Problem: Show that $ O_1O_2 = m + n $, where $ 2 $ m and $ 2 $ n are the axes of the ellipse. ($ r $ and $ s $ are parallel)
I need a big help, so thank you!
Attemp:
I first tried to relate how far a circle and an ellipse are when the circle tangents it internally
Attemp 2:
I am investing in this second attempt: I put a circle tangent to the ellipse on the outside and trying to find the relationships that exist inside and out.
I also tried to mess with cylinders. I tried to put the ellipse inside the cylinder to mess with some lemmas
The centres $O$ and $C$ of circle and ellipse must lie on the midline equidistant from $r$ and $s$. We can choose at will a point $P$ on the circle ($\theta=\angle COP$) and another point $T$ on line $r$: I'll show a construction to obtain an ellipse tangent to $r$ at $T$, to the circle at $P$ and to $s$.
Construct first of all the common tangent at $P$, perpendicular to radius $OP$, and let it intersect line $r$ at $Q$. If $M$ is the midpoint of $PT$, then the centre $C$ of the ellipse is the intersection between line $QM$ and the midline.
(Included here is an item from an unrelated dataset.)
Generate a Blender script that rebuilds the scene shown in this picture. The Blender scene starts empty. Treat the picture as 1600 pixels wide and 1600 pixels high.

$TC$ is a semi-diameter of the ellipse, having its conjugate diameter along midline $OC$. To find the conjugate semi-diameter $AC$ we can use the ellipse equation: $$ {PH^2\over AC^2}+{CH^2\over CT^2}=1, $$ where $H$ is the intersection between line $CT$ and the parallel to $r$ passing through $P$. But $CH/CT=\sin\theta$, hence: $$ AC={PH\over\cos\theta}. $$ That completes the construction. If we set: $r=OP$, $x_0=DT$, then it is not difficult to find that: $$ AC=x_0{1+\sin\theta\over\cos\theta}-r, \quad CT^2=x_0^2{\sin^2\theta\over(1-\sin\theta)^2}+r^2, \quad OC={x_0\over1-\sin\theta}. $$
To prove the requested equality, we can use Apollonius' identities, relating semi-axes $m$ and $n$ to conjugate semi-diameters $AC$ and $CT$:
$$ mn=AC\cdot CT\cdot\sin(\angle ACT)=AC\cdot OP, \qquad m^2+n^2=AC^2+CT^2, $$ which give: $$ (m+n)^2=AC^2+CT^2+2AC\cdot OP. $$
Inserting here the expressions given above, we can then check that $m+n=OC$, as it was to be proved.